> [EXERCISE GOAL] Report how many lines in the records hold the string "from"; give the number and nothing else.
--- START OF DATASET RECORDS ---
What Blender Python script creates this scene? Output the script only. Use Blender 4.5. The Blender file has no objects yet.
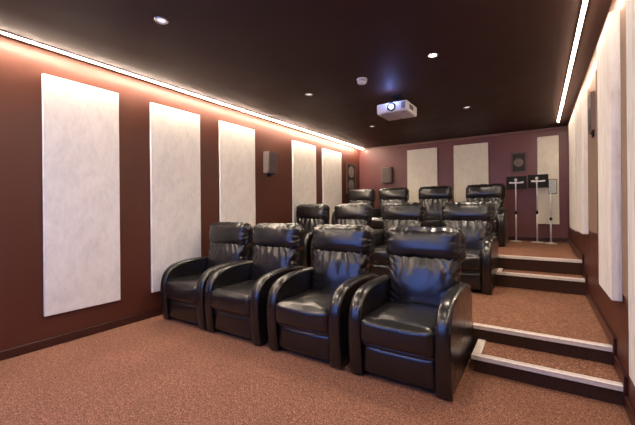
import bpy, bmesh, math, random
from mathutils import Vector, Matrix, noise

random.seed(4)
scene = bpy.context.scene
COL = scene.collection
PI = math.pi

# ------------------------------------------------------------------ helpers
def link(o, parent=None):
    COL.objects.link(o)
    if parent is not None:
        o.parent = parent
    return o

def tag(o, label, cat, group=None, kind=None):
    o['label'] = label
    o['category'] = cat
    if group: o['group'] = group
    if kind: o['kind'] = kind
    return o

def empty(name, loc, label, cat, group=None, rz=0.0):
    o = bpy.data.objects.new(name, None)
    o.empty_display_size = 0.1
    o.location = loc
    o.rotation_euler = (0, 0, rz)
    link(o)
    return tag(o, label, cat, group)

def finish(name, bm, mat, parent=None, smooth=False, recalc=True):
    if recalc:
        bmesh.ops.recalc_face_normals(bm, faces=bm.faces)
    me = bpy.data.meshes.new(name)
    if smooth:
        for f in bm.faces: f.smooth = True
    bm.to_mesh(me); bm.free()
    mats = mat if isinstance(mat, (list, tuple)) else [mat]
    for m in mats: me.materials.append(m)
    return link(bpy.data.objects.new(name, me), parent)

def structure(name, bm, mat, parent=None, smooth=False):
    o = finish(name, bm, mat, parent, smooth)
    o['kind'] = 'structure'
    return o

def add_box(bm, x0, x1, y0, y1, z0, z1, mi=0, bevel=0.0, seg=2):
    ret = bmesh.ops.create_cube(bm, size=1.0)
    vs = ret['verts']
    for v in vs:
        v.co = Vector(((x0 + x1) / 2 + v.co.x * (x1 - x0), (y0 + y1) / 2 + v.co.y * (y1 - y0), (z0 + z1) / 2 + v.co.z * (z1 - z0)))
    fs = {f for v in vs for f in v.link_faces}
    for f in fs: f.material_index = mi
    if bevel > 0:
        es = list({e for v in vs for e in v.link_edges})
        r = bmesh.ops.bevel(bm, geom=es, offset=bevel, segments=seg, profile=0.5, affect='EDGES', clamp_overlap=True)
        for f in r['faces']: f.material_index = mi
    return bm

def box(x0, x1, y0, y1, z0, z1, bevel=0.0, seg=2):
    return add_box(bmesh.new(), x0, x1, y0, y1, z0, z1, 0, bevel, seg)

def add_cyl(bm, p0, p1, r0, r1=None, n=24, mi=0, caps=True):
    p0 = Vector(p0); p1 = Vector(p1)
    if r1 is None: r1 = r0
    ax = (p1 - p0).normalized()
    a = ax.orthogonal().normalized(); b = ax.cross(a)
    A = []; B = []
    for i in range(n):
        t = 2 * PI * i / n
        d = a * math.cos(t) + b * math.sin(t)
        A.append(bm.verts.new(p0 + d * r0)); B.append(bm.verts.new(p1 + d * r1))
    for i in range(n):
        f = bm.faces.new((A[i], A[(i + 1) % n], B[(i + 1) % n], B[i])); f.material_index = mi; f.smooth = True
    if caps:
        f = bm.faces.new(A[::-1]); f.material_index = mi
        f = bm.faces.new(B); f.material_index = mi
    return bm

def lathe(bm, prof, cx=0, cy=0, n=32, axis='z', mi=0):
    """revolve (radius, height) pairs round an axis"""
    rings = []
    for r, h in prof:
        ring = []
        for i in range(n):
            t = 2 * PI * i / n
            if axis == 'z':
                ring.append(bm.verts.new((cx + r * math.cos(t), cy + r * math.sin(t), h)))
            else:
                ring.append(bm.verts.new((cx + r * math.cos(t), h, cy + r * math.sin(t))))
        rings.append(ring)
    for a, b in zip(rings, rings[1:]):
        for i in range(n):
            f = bm.faces.new((a[i], a[(i + 1) % n], b[(i + 1) % n], b[i])); f.smooth = True; f.material_index = mi
    f = bm.faces.new(rings[0][::-1]); f.material_index = mi
    f = bm.faces.new(rings[-1]); f.material_index = mi
    return bm

def rbox(c, h, r, n=12, fn=None, rot=0.0, piv=None):
    """softly rounded, finely divided box; fn(p, q) moves a point, q is the point in -1..1"""
    bm = bmesh.new()
    bmesh.ops.create_cube(bm, size=2.0)
    bmesh.ops.subdivide_edges(bm, edges=list(bm.edges), cuts=n, use_grid_fill=True)
    c = Vector(c); h = Vector(h)
    R = Matrix.Rotation(rot, 3, 'X')
    for v in bm.verts:
        q = v.co.copy()
        # move the divisions towards the edges so that the rounding is smooth
        q = Vector([math.copysign(abs(k) ** 0.8, k) for k in q])
        p = Vector((q.x * h.x, q.y * h.y, q.z * h.z))
        inner = Vector([max(-(h[i] - r), min(h[i] - r, p[i])) for i in range(3)])
        d = p - inner
        if d.length > 1e-9:
            p = inner + d.normalized() * min(r, max(r, 0.0))
        if fn: p = fn(p, q)
        v.co = R @ p + c
    return bm

def slab(outline, x0, x1, r, seg=4):
    """prism of a (y, z) outline across x with rounded edges"""
    n = len(outline)
    P = [Vector(p) for p in outline]
    area = sum(P[i].x * P[(i + 1) % n].y - P[(i + 1) % n].x * P[i].y for i in range(n))
    if area < 0: P.reverse()
    N = []
    for i in range(n):
        a = (P[i] - P[i - 1]).normalized(); b = (P[(i + 1) % n] - P[i]).normalized()
        na = Vector((-a.y, a.x)); nb = Vector((-b.y, b.x))
        m = (na + nb)
        m = m / max(0.5, m.length_squared / 2) if m.length > 1e-6 else na
        N.append(m)
    bm = bmesh.new()
    rings = []
    for k in range(seg + 1):
        a = PI / 2 * k / seg
        rings.append((x0 + r * (1 - math.sin(a)) if False else x0 + r * (1 - math.cos(PI / 2 - a)) * 0 + r * (1 - math.cos(a)) , r * (1 - math.sin(a))))
    R2 = [(x1 - (x - x0), ins) for x, ins in reversed(rings)]
    allr = rings + R2
    V = [[bm.verts.new((x, P[i].x + N[i].x * ins, P[i].y + N[i].y * ins)) for i in range(n)] for x, ins in allr]
    for a, b in zip(V, V[1:]):
        for i in range(n):
            bm.faces.new((a[i], a[(i + 1) % n], b[(i + 1) % n], b[i]))
    bm.faces.new(V[0]); bm.faces.new(V[-1][::-1])
    return bm

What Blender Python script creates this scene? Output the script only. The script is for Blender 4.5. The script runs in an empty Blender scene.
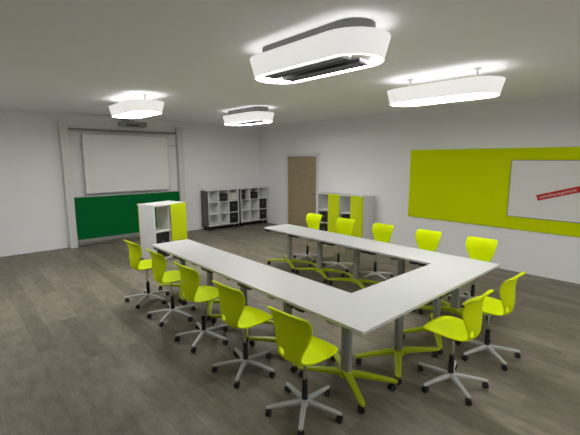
import bpy, bmesh, math, random
from mathutils import Vector, Matrix
random.seed(4)
C = bpy.context.scene.collection
PI = math.pi

# ------------------------------------------------------------------ materials
def lin(c):
    return c / 12.92 if c <= .04045 else ((c + .055) / 1.055) ** 2.4

def mat(name, col, rough=.5, metal=0., bump=0., bscale=60., var=0., spec=.5, emit=0.):
    m = bpy.data.materials.new(name); m.use_nodes = True
    nt = m.node_tree; b = nt.nodes['Principled BSDF']
    b.inputs['Base Color'].default_value = (*col, 1)
    b.inputs['Roughness'].default_value = rough
    b.inputs['Metallic'].default_value = metal
    b.inputs['Specular IOR Level'].default_value = spec
    if emit:
        b.inputs['Emission Color'].default_value = (1., .99, .985, 1)
        b.inputs['Emission Strength'].default_value = emit
    if bump or var:
        tc = nt.nodes.new('ShaderNodeTexCoord')
        nz = nt.nodes.new('ShaderNodeTexNoise'); nz.inputs['Scale'].default_value = bscale
        nz.inputs['Detail'].default_value = 4
        nt.links.new(tc.outputs['Object'], nz.inputs['Vector'])
        if bump:
            bp = nt.nodes.new('ShaderNodeBump'); bp.inputs['Strength'].default_value = bump
            bp.inputs['Distance'].default_value = .002
            nt.links.new(nz.outputs['Fac'], bp.inputs['Height'])
            nt.links.new(bp.outputs['Normal'], b.inputs['Normal'])
        if var:
            mx = nt.nodes.new('ShaderNodeMix'); mx.data_type = 'RGBA'
            mx.inputs[6].default_value = (*[c * (1 - var) for c in col], 1)
            mx.inputs[7].default_value = (*[min(1, c * (1 + var)) for c in col], 1)
            nt.links.new(nz.outputs['Fac'], mx.inputs[0])
            nt.links.new(mx.outputs[2], b.inputs['Base Color'])
    return m

M = {}
M['wall'] = mat('wall_paint', (.87, .865, .875), .9, bump=.15, bscale=220, var=.01, spec=.2)
M['ceil'] = mat('ceiling_paint', (.93, .93, .95), .95, bump=.1, bscale=200, spec=.1)
M['lime'] = mat('lime_plastic', (.67, .81, .0008), .55, bump=.08, bscale=400, spec=.06)
M['limepanel'] = mat('lime_pinboard', (.62, .74, .0015), .9, bump=.2, bscale=500, spec=.03)
M['limedoor'] = mat('lime_door', (.60, .72, .002), .5, bump=.03, bscale=300, spec=.3)
M['limemetal'] = mat('lime_powder_coat', (.44, .56, .002), .4, bump=.05, bscale=500, spec=.45)
M['white'] = mat('white_laminate', (.76, .77, .76), .45, bump=.04, bscale=300, spec=.35)
M['table'] = mat('table_laminate', (.64, .645, .645), .45, bump=.03, bscale=300, spec=.3)
M['grey'] = mat('grey_powder_coat', (.27, .28, .265), .4, bump=.05, bscale=400)
M['alu'] = mat('silver_painted_metal', (.52, .53, .52), .38, bump=.05, bscale=400)
M['pillar'] = mat('pillar_aluminium', (.68, .69, .67), .45, bump=.04, bscale=300)
M['steel'] = mat('brushed_steel', (.55, .55, .54), .3, metal=.9, bump=.05, bscale=300)
M['chrome'] = mat('chrome', (.7, .7, .7), .15, metal=1., bump=.01)
M['black'] = mat('black_plastic', (.012, .012, .013), .4, bump=.08, bscale=300)
M['box'] = mat('black_box', (.009, .009, .010), .65, bump=.1, bscale=200)
M['darkgrey'] = mat('dark_grey_sheet', (.09, .09, .09), .55, bump=.05, bscale=300)
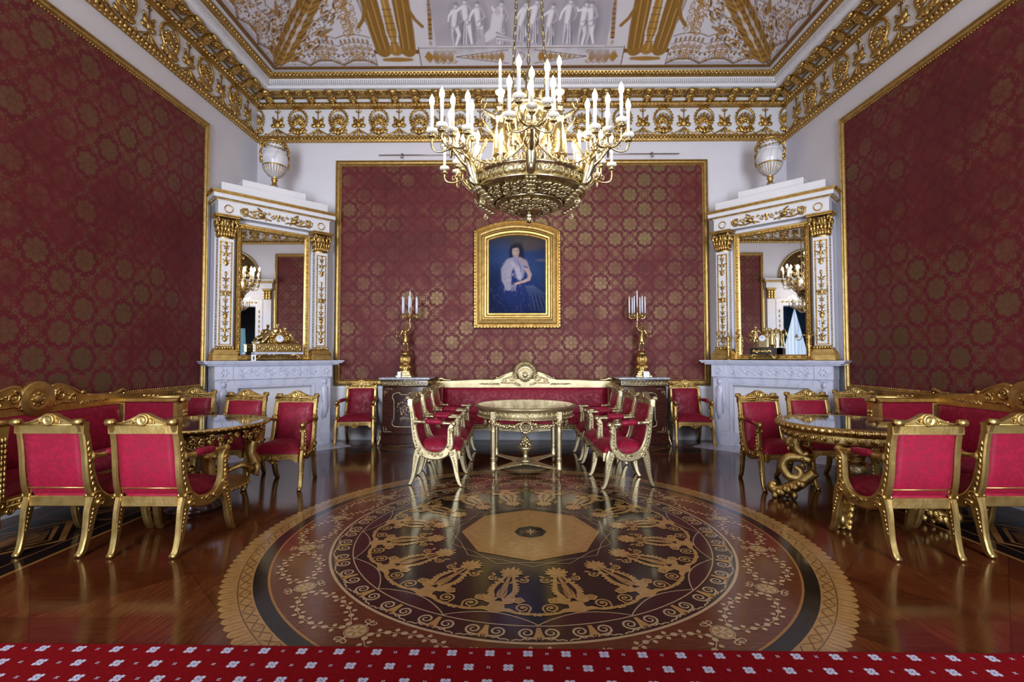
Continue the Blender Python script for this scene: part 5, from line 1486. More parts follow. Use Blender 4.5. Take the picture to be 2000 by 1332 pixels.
# ------------------------------------------------------------------ figure candelabra on the cabinets
def candle_bits(x,y,z,L,parent,r=.0125,bulb=True,lit=False,T=None):
    m=MB();m.lathe([(0,z),(r,z),(r,z+L),(r*.6,z+L+.004),(0,z+L+.004)],'candle' if lit else 'candle_unlit',10,TR(x,y,0));o=m.build('candle',parent)
    if bulb:
        m=MB();b=r*(1.55 if lit else 1.05);k_=1.25 if lit else 1
        m.lathe([(r*.5,z+L),(b*.85,z+L+.012*k_),(b,z+L+.028*k_),(b*.8,z+L+.046*k_),(b*.35,z+L+.062*k_),(0,z+L+.075*k_)],lit if isinstance(lit,str) else 'bulb_lit' if lit else 'bulb_off',10,TR(x,y,0));m.build('bulb',o)
    return o
def candelabrum(label,loc,mir):
    t=thing('candelabrum',label,'candelabrum',loc,0,'gilt figure candelabra on the cabinets')
    m=MB();G='ormolu'
    m.box(-.13,.13,-.13,.13,0,.03,G,ch=.006);m.box(-.105,.105,-.105,.105,.03,.07,G,ch=.008);m.box(-.085,.085,-.085,.085,.07,.095,G,ch=.006);m.build('base',t)
    m=MB();m.lathe([(.088,.09),(.095,.10),(.080,.115),(.078,.20),(.090,.205),(.090,.215),(.074,.22),(.070,.36),(.084,.365),(.086,.385),(.060,.395),(.050,.42),(.0,.42)],G,28)
    for k in range(14):
        a=2*PI*k/14;m.sph((.074*math.cos(a),.074*math.sin(a),.28),(.012,.012,.05),'gold_carved',6,5);m.sph((.082*math.cos(a),.082*math.sin(a),.155),(.014,.014,.03),'gold_carved',6,5)
    m.build('pedestal',t)
    m=MB();J={k:(v[0]*mir,v[1],v[2]) for k,v in STAND.items()}
    statue(m,TR(0,0,.415),G,.44,J,[([(0,0,.60),(0,0,.48),(-.0,-.0,.34)],(.09,.12,.14))])
    m.build('figure',t,remesh=.006)
    hx=.17*.44*mir
    m=MB();m.tube([(hx,-.02,.80),(hx,-.02,.93),(hx,-.02,1.02),(hx,-.02,1.12)],[.010,.013,.016,.012],G,8)
    m.tube([(-.20*.44*mir*1.5,-.05,.60),(-.20*.44*mir*1.5,-.05,.72)],[.008,.008],G,6);m.sph((-.20*.44*mir*1.5,-.05,.73),(.012,.012,.02),G,6,5)
    m.build('torch',t)
    k=0
    for a,r,z in [(0,0,1.10)]+[(i*PI/3+.26+.35*mir,.125,1.00) for i in range(6)]:
        x,y=hx+r*math.cos(a),-.02+r*math.sin(a)
        m=MB()
        if r:
            q=np.array([(0,1.0),(.05,.955),(.09,.945),(.122,.965),(.125,1.0)]);q=crv(q,5)
            m.tube(np.stack([hx+q[:,0]*math.cos(a),-.02+q[:,0]*math.sin(a),q[:,1]],-1),[.009,.007,.008],G,7)
            q=spiral(.07,1.0,.026,.006,-PI/2,1.3,16);m.tube(np.stack([hx+q[:,0]*math.cos(a),-.02+q[:,0]*math.sin(a),q[:,1]],-1),[.006,.004],G,5)
        m.lathe([(.006,z-.01),(.024,z),(.026,z+.006),(.014,z+.012),(.016,z+.03),(0,z+.03)],G,14,TR(x,y,0))
        ar=m.build('arm',t)
        candle_bits(x,y,z+.03,.21,ar,.0115)
        k+=1
candelabrum('gilt candelabrum held up by a standing figure on the left cabinet',(-1.80,7.85,1.068),1)
candelabrum('gilt candelabrum held up by a standing figure on the right cabinet',(2.05,7.85,1.068),-1)
def card(label,x,y,z,w,h,rz=0,mark=False):
    m=MB();m.box(-w/2,w/2,-.002,.002,0,h,'paper',TR(rx=-.12));m.box(-w/2,w/2,.0,.04,0,.002,'paper')
    if mark:
        for s in (-1,1):
            T=TR(0,-.0027 if s<0 else .0027,h*.45,rx=-.12)
            m.sph((0,0,h*.18),(.007,.0006,.009),'ink',8,6,T=T);m.sph((0,0,0),(.009,.0006,.02),'ink',8,6,T=T);m.sph((0,0,-h*.2),(.006,.0006,.016),'ink',8,6,T=T)
    o=m.build('card');o.location=(x,y,z);o.rotation_euler=(0,0,rz);tag(o,label,'card')
card('small pale card standing before the candelabrum on the left cabinet',-1.86,7.68,1.068,.055,.09)
card('small pale card standing before the candelabrum on the right cabinet',2.075,7.68,1.068,.09,.09)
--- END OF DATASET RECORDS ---
> [THE OUTPUT] 3